Dani García
Madrid - España
"La
pobreza la llevamos soportando sobre nuestras espaldas desde que
nacimos. Y con eso vivíamos. Pero ahora es que no te dejan vivir".
Esto
es lo que me comentaba hace poco un padre de familia tras haber
tenido una entrevista con su trabajadora social. Estaba agotado, pues
desde hace meses desde Servicios Sociales no hacen más que pedirle
justificaciones y comprobantes: le piden que demuestre que su hija
está bien vacunada, no sea que no tenga todas las vacunas puestas;
le piden que traiga comprobantes de las entrevistas de trabajo a las
que acude, no sea que no quiera encontrar un empleo; le piden que
muestre los movimientos de su cuenta bancaria, no sea que con la
Renta Mínima que cobra, y cuyo importe se sitúa muy por debajo del
umbral de la pobreza, se dedique a gastárselo en cosas superfluas.
Este
padre, que ahora tiene poco más de 30 años, nació en un barrio de
chabolas de los más excluidos de Madrid. Por eso dice que ha
soportado la pobreza desde siempre. Alejado de la ciudad, durante
muchos años allí no llegaron los servicios municipales, lo que
dificultó, por ejemplo, la escolarización de los niños y niñas.

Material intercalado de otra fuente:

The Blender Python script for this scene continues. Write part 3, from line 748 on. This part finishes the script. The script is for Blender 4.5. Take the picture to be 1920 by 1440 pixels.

Pero al mismo tiempo, estas familias, que vivían en condiciones muy
difíciles pero que conseguían ganar algún dinero para subsistir
con la recogida de chatarra y los portes, eran dueñas de ese poco
que ganaban, podían decidir cómo administrarlo a partir de lo que
consideraban que podía ser mejor para su familia.
Está
claro que esta autogestión de los bienes no era garantía de que se
utilizara siempre de manera adecuada. Pero desde un despacho, sin
conocer la realidad de la vida de estas personas, se corre mucho
mayor riesgo de errar a la hora de pensar qué es lo que puede ser
más adecuado para una familia que vive en condiciones muy difíciles.
Una
de las principales dificultades que tenemos quiénes no hemos
experimentado en carne propia la pobreza para entender a quienes la
sufren en el día a día es el desconocimiento de nuestra propia
ignorancia. Así me paso a mí una vez, hace ya unos cuantos años,
cuando un niño me contaba tal día como hoy, a principios de
diciembre, que le había llegado ya el regalo navideño, un abrigo
que lucía orgulloso. Yo enseguida pensé que era una pena que esta
familia, por ignorancia o desidia, no esperara para que sus hijos
pudieran celebrar estos regalos al mismo tiempo que los demás niños,
en los días de Navidad. Sin embargo, al poco rato la madre me
ofreció una explicación que iluminó mi ignorancia: cobrando la
pensión que recibían a principio de mes, era el momento de comprar
los regalos, y en la casa el único sitio en el que se podía guardar
el abrigo a salvo de las ratas era colgado de la lámpara en medio
del salón. Así que no quedaba otra que dar el regalo
inmediatamente.
Muchas
veces, ante realidades de extrema pobreza que nos duelen y nos
indignan, surge rápida la necesidad de dar una respuesta, de aportar
soluciones, en un esfuerzo por tratar de alejar una situación que
nos quema entre las manos y en el corazón. Pero si esto es lo único
que hacemos, la frustración de estas iniciativas no nos dejará más
salida que la huida, mientras culpabilizamos a quien dejamos
abandonado por no haberse esforzado lo suficiente. Pero es necesario
que nos dejemos transformar por estas realidades. Como decía Joseph
Wresinski, fundador del Movimiento ATD Cuarto Mundo: “¿Para qué
les sirve a las familias nuestra presencia, si ésta no ayuda a tener
una mirada nueva?”.
La
necesidad, sobre todo cuando es grande, parece imponer la urgencia.
Pero cuando se está encerrado en el laberinto de la pobreza, la
velocidad solo lleva al agotamiento en una carrera desquiciada que no
encuentra salida. Por eso, aunque es fundamental ir tanteando a ver
si hay rendijas por las que sea posible escapar, la única apuesta
segura es la de apoyarnos mutuamente, aprovechando la experiencia y
los conocimientos de cada uno, para así ir recogiendo las pistas que
entre unos y otros podamos aportar para buscar la salida. Por eso,
más importante que nuestra respuesta es el silencio. El silencio que
permite escuchar al otro, que permite mirarle a los ojos, que permite
reconocer también la incertidumbre y los miedos, que permite buscar
lo que tenemos en común. El silencio que abre la puerta a un
encuentro posible, a un proyecto compartido.